Disaster Relief
& Recovery

Disaster relief and recovery

Strengthening Disaster Prevention, Relief and Recovery

Guided by the intent of Conrad N. Hilton and Barron Hilton, the Disaster Relief and Recovery program provides vital assistance to local and national organizations and networks dealing with the onset of a disaster or ongoing humanitarian crises. In addition to providing fast and flexible funding, our grantmaking portfolio supports institutions, catalytic partnerships and innovations that strengthen both the United States’ and the international community’s ability to respond to disasters.

OUR APPROACH

Local, Sustainable and Evidence-Based Giving

We aim to be both immediate in our response as well as deliberate about the contexts, organizations, and scope of programs we sustain. Whenever possible, we invest in community-based organizations and networks to uplift local humanitarian leadership.

  • Local

    We allocate a minimum of 25 percent of our funding directly to national and local organizations as well as to efforts that engage people with lived experience to develop community-empowered solutions to disaster prevention and recovery. In 2023, all of our domestic disaster response grants were made to community foundations or local implementing organizations.
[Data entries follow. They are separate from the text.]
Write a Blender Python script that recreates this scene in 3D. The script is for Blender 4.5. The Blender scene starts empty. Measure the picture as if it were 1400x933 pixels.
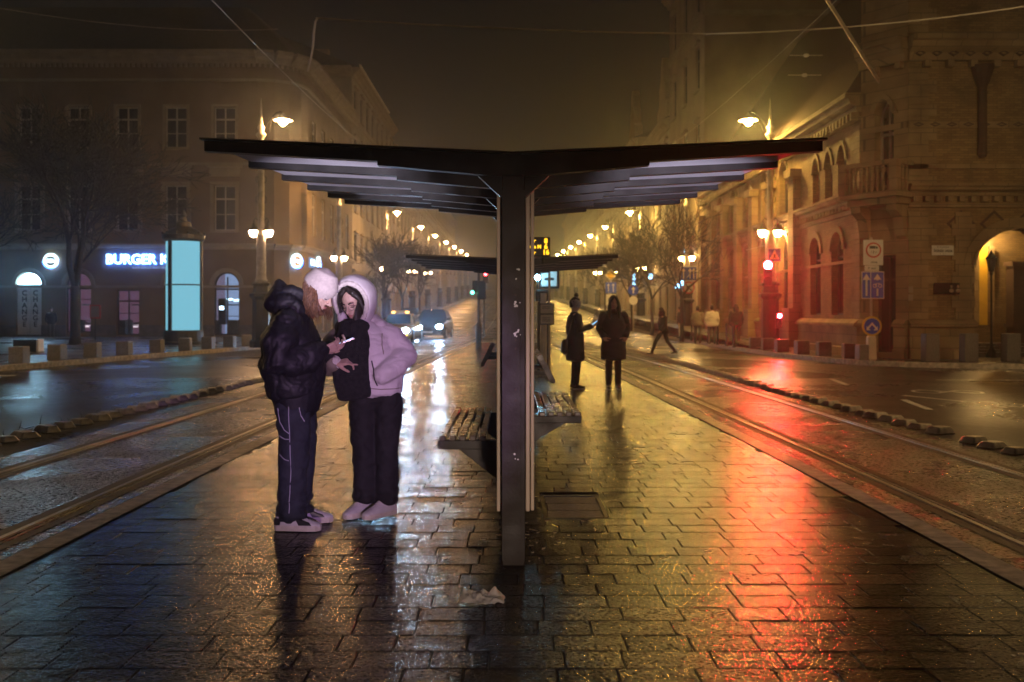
import bpy, bmesh, math, random
from mathutils import Vector, Matrix, noise as mn
R = math.radians
PI = math.pi
rnd = random.Random(7)
S = bpy.context.scene
COL = S.collection

# ---------------------------------------------------------------- camera, sky, moon, exposure
CAM_H = 1.42
cam = bpy.data.cameras.new('camera'); camo = bpy.data.objects.new('camera', cam); COL.objects.link(camo)
camo.location = (0, 0, CAM_H); camo.rotation_euler = (R(90), 0, 0)
cam.lens = 35; cam.sensor_width = 36; cam.shift_y = -0.0275; cam.shift_x = 0.0007
cam.clip_end = 3000; cam.clip_start = 0.05
cam.dof.use_dof = True; cam.dof.focus_distance = 6.7; cam.dof.aperture_fstop = 2.8
S.camera = camo
world = bpy.data.worlds.new("World"); S.world = world; world.use_nodes = True
nt = world.node_tree; bgn = nt.nodes['Background']
sky = nt.nodes.new('ShaderNodeTexSky'); sky.sky_type = 'NISHITA'; sky.sun_disc = False
sky.sun_elevation = R(-2.2); sky.sun_rotation = R(200)
nt.links.new(sky.outputs[0], bgn.inputs[0]); bgn.inputs[1].default_value = 0.025
sun = bpy.data.lights.new('moonlight', 'SUN'); suno = bpy.data.objects.new('moonlight', sun); COL.objects.link(suno)
sun.energy = 0.004; sun.angle = R(10); sun.color = (.75, .8, 1)
suno.rotation_euler = (R(50), 0, R(-20)); suno.location = (0, 0, 40)
vs = S.view_settings
vs.view_transform = 'Standard'; vs.look = 'None'; vs.exposure = -0.2; vs.gamma = 1; vs.use_curve_mapping = False
S.render.engine = 'CYCLES'
cy = S.cycles
cy.max_bounces = 5; cy.diffuse_bounces = 2; cy.glossy_bounces = 3; cy.transmission_bounces = 4; cy.volume_bounces = 0
cy.transparent_max_bounces = 6; cy.caustics_reflective = False; cy.caustics_refractive = False
cy.sample_clamp_indirect = 4; cy.sample_clamp_direct = 0
cy.use_denoising = True; cy.use_adaptive_sampling = True; cy.adaptive_threshold = 0.02

# ---------------------------------------------------------------- helpers
Z = Vector((0, 0, 1))
def V(*a): return Vector(a)
def tag(o, label=None, cat=None, group=None, kind=None):
    for k, v in (('label', label), ('category', cat), ('group', group), ('kind', kind)):
        if v: o[k] = v
    return o
def link(o, parent=None):
    COL.objects.link(o)
    if parent is not None: o.parent = parent
    return o
def empty(name, loc=(0, 0, 0), rz=0, **kw):
    o = bpy.data.objects.new(name, None); o.empty_display_size = .2
    link(o); o.location = loc; o.rotation_euler = (0, 0, rz)
    return tag(o, **kw)
def copy_tree(o, parent=None):
    c = o.copy(); link(c)
    if parent is not None: c.parent = parent
    for ch in o.children: copy_tree(ch, c)
    return c
def interp(tab, x):
    if x <= tab[0][0]: return tab[0][1]
    for (a, p), (b, q) in zip(tab, tab[1:]):
        if x <= b:
            t = (x-a)/(b-a); return p+(q-p)*t
    return tab[-1][1]

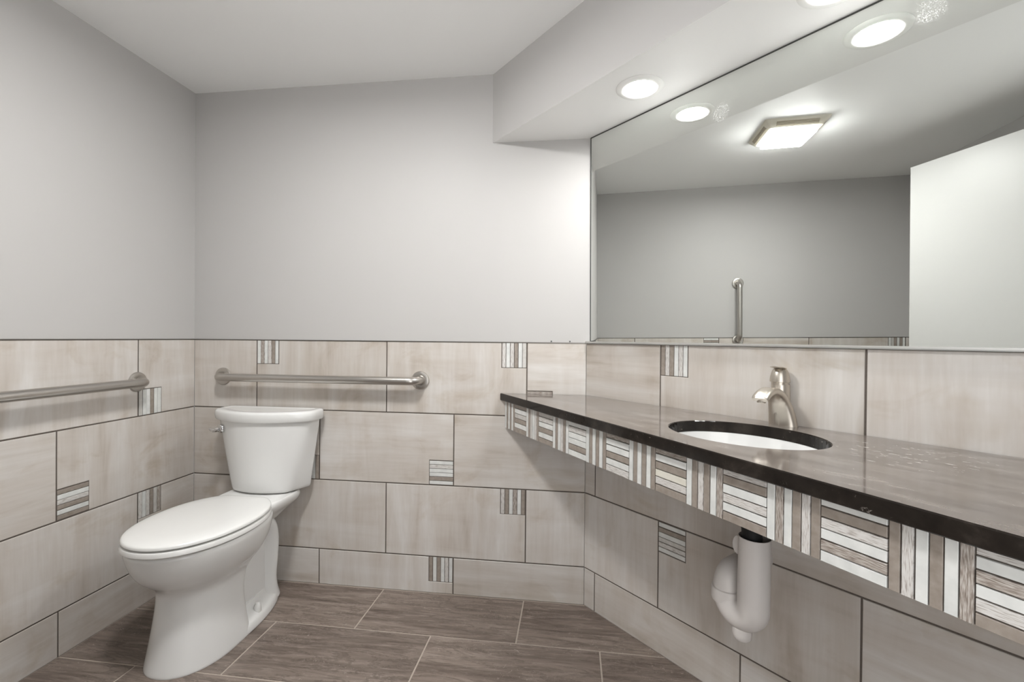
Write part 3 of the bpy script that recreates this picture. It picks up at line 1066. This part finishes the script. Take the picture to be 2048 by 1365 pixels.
b.loft(tr, flip=True)
b.put('tank', CERAMIC, toilet, smooth='auto')
b = B()
tr = []
for z, o in ((0.7425, 0.004), (0.7432, 0.009), (0.748, 0.0115), (0.764, 0.0130), (0.776, 0.0125), (0.7815, 0.0105), (0.7848, 0.006), (0.7860, 0.000), (0.7862, -0.012), (0.7845, -0.016), (0.7842, -0.03)):
    tr.append(tank_ring(z, 0.2165 + o, -0.025 + min(o, 0.006), 0.2145 + o, -0.106 - o, -0.189 - o, 0.03))
b.loft(tr, flip=True)
b.put('tank_lid', CERAMIC, toilet, smooth='auto')
# flush lever at the front corner of the tank
fm = Matrix.Translation((-0.168, -0.141, 0.706)) @ Matrix.Rotation(-0.22, 4, 'Z') @ Matrix.Rotation(pi / 2, 4, 'X')
B().lathe([(0.0185, -0.014), (0.0185, 0.004), (0.0165, 0.0095), (0.011, 0.0130), (0.003, 0.0142)], 28, fm).put('lever_rosette', CHROME, toilet, smooth='auto')
arm = [Vector((0.0, 0.0, 0.010)), Vector((-0.012, -0.004, 0.018)), Vector((-0.022, -0.006, 0.022)), Vector((-0.033, -0.003, 0.024)), Vector((-0.042, 0.001, 0.025))]
B().sweep([fm @ q for q in arm], [(0.010, 0.008), (0.0105, 0.008), (0.009, 0.006), (0.0065, 0.0045), (0.002, 0.002)], 16).put('flush_lever', CHROME, toilet, smooth='auto')

# ------------------------------------------------------------------ grab bars
def grab_bar(label, mw, x0, x1):
    """local frame: X along the bar, Y into the wall, bar from x0 to x1"""
    t = thing('grab_bar', label, 'grab bar', mw, 'brushed steel grab bars')
    so, r, br = 0.056, 0.0172, 0.042
    path = [Vector((x0, -0.001, 0))]
    for k in range(9):
        th = pi / 2 * k / 8
        path.append(Vector((x0 + br * (1 - math.cos(th)), -(so - br) - br * math.sin(th), 0)))
    for k in range(9):
        th = pi / 2 * (1 - k / 8)
        path.append(Vector((x1 - br * (1 - math.cos(th)), -(so - br) - br * math.sin(th), 0)))
    path.append(Vector((x1, -0.001, 0)))
    B().sweep(path, r, 24, side=(0, 0, 1)).put('rail', STEEL, t, smooth='auto')
    for x in (x0, x1):
        m_ = Matrix.Translation((x, 0, 0)) @ Matrix.Rotation(pi / 2, 4, 'X')
        B().lathe([(0.0395, 0.0), (0.0395, 0.003), (0.037, 0.0068), (0.030, 0.0088), (0.0225, 0.0095), (0.0205, 0.0085), (0.0172, 0.008)], 36, m_, cap0=True, cap1=False).put('flange', STEEL, t, smooth='auto')
    return t

grab_bar('brushed steel grab bar on the back wall above the toilet tank', MB_ @ Matrix.Translation((0, 0, 0.915)), 0.147, 1.078)
grab_bar('long horizontal steel grab bar on the tiled side wall, cut by the photo edge', ML_ @ Matrix.Translation((0, 0, 0.912)), -1.35, -0.286)
VB = ML_ @ Matrix.Translation((-1.025, 0.0, 1.063)) @ Matrix.Rotation(-pi / 2, 4, 'Y')
grab_bar('vertical steel grab bar seen reflected in the mirror', VB, 0.0, 0.425)

# ------------------------------------------------------------------ two small nails on the tile edge by the mirror
for x, lb in ((1.640, 'small nail in the back wall paint farther from the mirror edge'), (1.716, 'small nail in the back wall paint nearer to the mirror edge')):
    m_ = Matrix.Translation((x, SB, ZT + 0.0075)) @ Matrix.Rotation(pi / 2, 4, 'X')
    o = B().lathe([(0.0012, -0.004), (0.0012, 0.018), (0.0034, 0.0185), (0.0034, 0.0205)], 12, m_).put('nail', MEDGE, smooth='auto')
    o['label'] = lb
    o['category'] = 'nail'
    o['group'] = 'small nails on the tile edge'
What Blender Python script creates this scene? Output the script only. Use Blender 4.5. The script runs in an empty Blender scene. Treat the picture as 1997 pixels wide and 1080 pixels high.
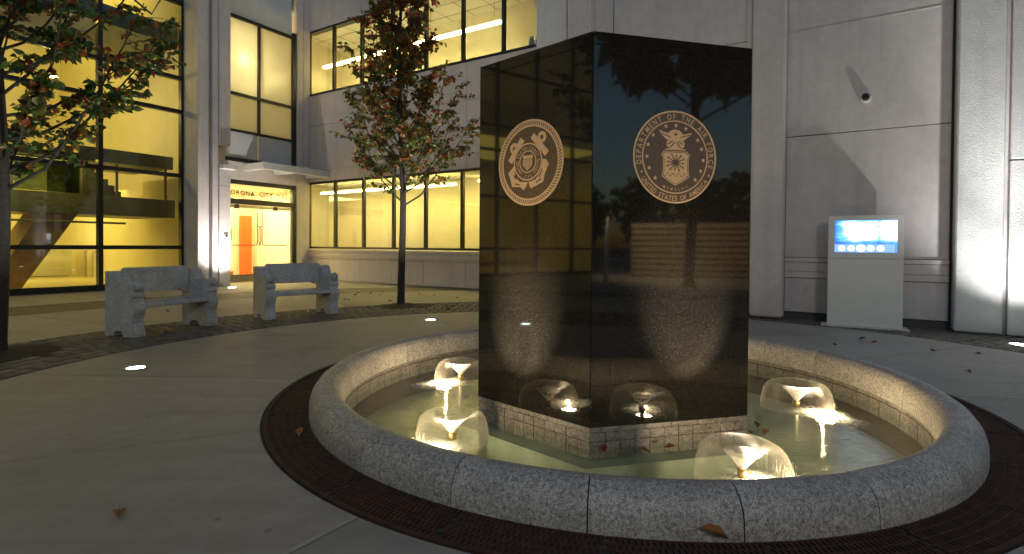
import bpy, bmesh, math, random
import numpy as np
from mathutils import Vector, Matrix, Euler
PI = math.pi
R = math.radians
random.seed(7)
sc = bpy.context.scene
COL = sc.collection

# ------------------------------------------------------------------ camera
F_PX, TILT, SHIFT, ROLL, CAM_H = 1047.0, 0.0132, -47.5, 0.0075, 1.30
fwd = Vector((0, math.cos(TILT), -math.sin(TILT)))
rt = Vector((1, 0, 0)); up = rt.cross(fwd)
cr = rt * math.cos(ROLL) + up * math.sin(ROLL)
cu = -rt * math.sin(ROLL) + up * math.cos(ROLL)
cam = bpy.data.cameras.new('camera'); cam_o = bpy.data.objects.new('camera', cam); COL.objects.link(cam_o)
m = Matrix.Identity(4)
for i in range(3):
    m[i][0], m[i][1], m[i][2] = cr[i], cu[i], -fwd[i]
m[2][3] = CAM_H
cam_o.matrix_world = m
cam.sensor_width = 36.0; cam.lens = 36.0 * F_PX / 1997.0; cam.shift_y = SHIFT / 1997.0
cam.clip_start = 0.05; cam.clip_end = 2000
sc.camera = cam_o

# ------------------------------------------------------------------ world, exposure
w = bpy.data.worlds.new('World'); sc.world = w; w.use_nodes = True
nt = w.node_tree; nt.nodes.clear()
sky = nt.nodes.new('ShaderNodeTexSky'); sky.sky_type = 'NISHITA'; sky.sun_disc = False
sky.sun_elevation = R(3.0); sky.sun_rotation = R(0); sky.altitude = 200; sky.dust_density = 1.0; sky.ozone_density = 2.2
bg = nt.nodes.new('ShaderNodeBackground'); bg.inputs[1].default_value = 0.15
wo = nt.nodes.new('ShaderNodeOutputWorld')
nt.links.new(sky.outputs[0], bg.inputs[0]); nt.links.new(bg.outputs[0], wo.inputs[0])
vs = sc.view_settings
vs.view_transform = 'Standard'; vs.look = 'None'; vs.exposure = 0.85; vs.gamma = 1.0; vs.use_curve_mapping = False
sc.cycles.use_denoising = True
try: sc.cycles.denoiser = 'OPENIMAGEDENOISE'
except Exception: pass
sc.cycles.max_bounces = 7; sc.cycles.diffuse_bounces = 4; sc.cycles.glossy_bounces = 4; sc.cycles.transparent_max_bounces = 24
sc.cycles.sample_clamp_indirect = 4.0
sc.cycles.caustics_reflective = False; sc.cycles.caustics_refractive = False

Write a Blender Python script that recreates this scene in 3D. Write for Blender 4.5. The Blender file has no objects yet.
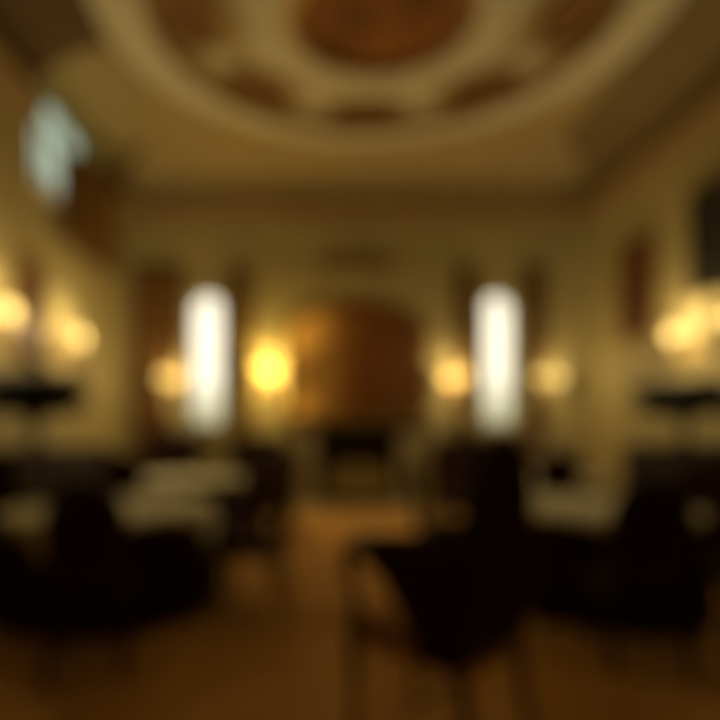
import bpy, bmesh, math, random
from mathutils import Vector, Matrix
random.seed(7)
S = bpy.context.scene
C = S.collection
PI = math.pi
# ------------------------------------------------------------------ room measures (metres)
XL, XR, YB, YF = -3.36, 4.84, 9.7, -1.6
AX = 0.74                      # room axis
HC, HT = 5.2, 5.9              # cornice, flat ceiling
CW = 0.95                      # cove width

# ------------------------------------------------------------------ materials
def mat(name, col, rough=0.6, metal=0.0, noise=0.0, scale=8.0, col2=None, emit=None, es=0.0, bump=0.0, spec=0.5, coat=0.0, trans=0.0, alpha=1.0, stretch=None):
    m = bpy.data.materials.new(name); m.use_nodes = True
    nt = m.node_tree; b = nt.nodes['Principled BSDF']
    b.inputs['Roughness'].default_value = rough
    b.inputs['Metallic'].default_value = metal
    b.inputs['Specular IOR Level'].default_value = spec
    b.inputs['Coat Weight'].default_value = coat
    b.inputs['Transmission Weight'].default_value = trans
    b.inputs['Alpha'].default_value = alpha
    c2 = col2 or tuple(max(0, c*(1-noise)) for c in col)
    tc = nt.nodes.new('ShaderNodeTexCoord'); n = nt.nodes.new('ShaderNodeTexNoise')
    n.inputs['Scale'].default_value = scale; n.inputs['Detail'].default_value = 5
    if stretch:
        mp = nt.nodes.new('ShaderNodeMapping'); mp.inputs['Scale'].default_value = stretch
        nt.links.new(tc.outputs['Object'], mp.inputs['Vector']); nt.links.new(mp.outputs[0], n.inputs['Vector'])
    else:
        nt.links.new(tc.outputs['Object'], n.inputs['Vector'])
    r = nt.nodes.new('ShaderNodeValToRGB')
    r.color_ramp.elements[0].position = 0.35; r.color_ramp.elements[1].position = 0.68
    r.color_ramp.elements[0].color = (*c2, 1); r.color_ramp.elements[1].color = (*col, 1)
    nt.links.new(n.outputs['Fac'], r.inputs['Fac']); nt.links.new(r.outputs['Color'], b.inputs['Base Color'])
    if bump:
        bp = nt.nodes.new('ShaderNodeBump'); bp.inputs['Strength'].default_value = bump; bp.inputs['Distance'].default_value = 0.01
        nt.links.new(n.outputs['Fac'], bp.inputs['Height']); nt.links.new(bp.outputs[0], b.inputs['Normal'])
    if emit:
        b.inputs['Emission Color'].default_value = (*emit, 1); b.inputs['Emission Strength'].default_value = es
    return m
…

Internationally, 70 percent of all disaster response grants were made to local organizations, either directly or through intermediaries. 

  • Sustainable

    Disasters and their effects are rarely short-lived or isolated; therefore, our grantmaking includes projects that build community resilience, allow for the anticipation and prepositioning of interventions and resources, and prevent or mitigate the impact of future crises.

  • Evidence-based

    We commit funding to a wide range of evidence-based programs and interventions, depending on the needs and resources in each context. For example, evidence shows that in most disaster settings, cash transfers are more effective and efficient than in-kind donations or food assistance. In those circumstances, we provide support to the humanitarian community through financial aid rather than food or other material goods.

Disaster Relief and Recovery initiative
Grants

Bolstering Disaster Response and Resilience

Our grantmaking extends to four categories:

  • Immediate response to the most severe global disasters

    Israel-Hamas war; earthquakes in Morocco and Türkiye; Cyclone Freddy in Southern Africa. 

  • Global forgotten crises

    Ongoing displacement resulting from protracted humanitarian situations in Afghanistan, Mali, Myanmar, Syria, and Yemen; food insecurity across the Sahel; and the humanitarian situation in the Darién Gap. 

  • US disasters and crises

    Winter 2022-23 California floods; Spring 2023 tornado outbreak across Midwestern and Southern US; August 2023 Hawai`i wildfires.  

  • Other non-crisis-specific interventions

    Includes resilience-building projects, anticipatory action, early-warning disaster systems, research, and efforts to promote local humanitarian leadership and diplomacy. This is often not country or geographically specific.